Peter Sercombe recently attended the ‘Eleventh Conference on Hunting and Gathering Societies’ (CHAGS), in Vienna, giving two presentations related to his interests in language and communication in hunting-gathering communities.
He presented in two panels: In the first – ‘Is hunter-Gatherer Kinship Special and (how) Does It Change? Perspectives from Anthropology, Linguistics, History and Beyond‘ – Peter’s paper (‘The Changing Face of Penan Nomenclature’), described and attempted to explain decline in the use of Penan teknonymy and necronymy.
Peter’s second paper (‘Markedness and Intra-Ethnic Communication among Penan’), in which he considered innovations in Penan intra-communal talk, was part of a panel entitled ‘Oral Tradition, Sociolinguistics, Language Contact in Hunting and Gathering societies. An Ethnolinguistic perspectives on identity matters’.

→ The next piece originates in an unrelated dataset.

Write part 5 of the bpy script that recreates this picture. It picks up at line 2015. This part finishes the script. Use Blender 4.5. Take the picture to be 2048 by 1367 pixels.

Peter also co-chaired a panel on ‘Religious Beliefs and Practices as defining Features in Small-Scale Hunting-Gathering Societies’; below is a description of the panel below:
Traditionally, it has been assumed that beliefs among foragers typically include a reverence for nature and ongoing belief in higher powers (such as gods or spirits), commonly linked to totemism, shamanism and the idea of a medium or a ritual expert (Guenther 1999). It is also recognized that foragers have tended not to distinguish between the natural and supernatural realms, and that beliefs can often be linked to a time before a group’s existence. Belief systems and ritual practice, nonetheless, vary markedly between foraging groups, thus making statements of uniformity highly problematic with reference to hunting and gatherers in general. Diversity is compounded by the ‘fluidity of myth and lore’ that is a feature or oral literature, given the high likelihood of individual differences in recounting myths. This session proposes a re-evaluation of traditional assumptions and offers, as a point of departure, a list of features intended to frame important aspects of the versatile concept of hunter-gatherers’ religions.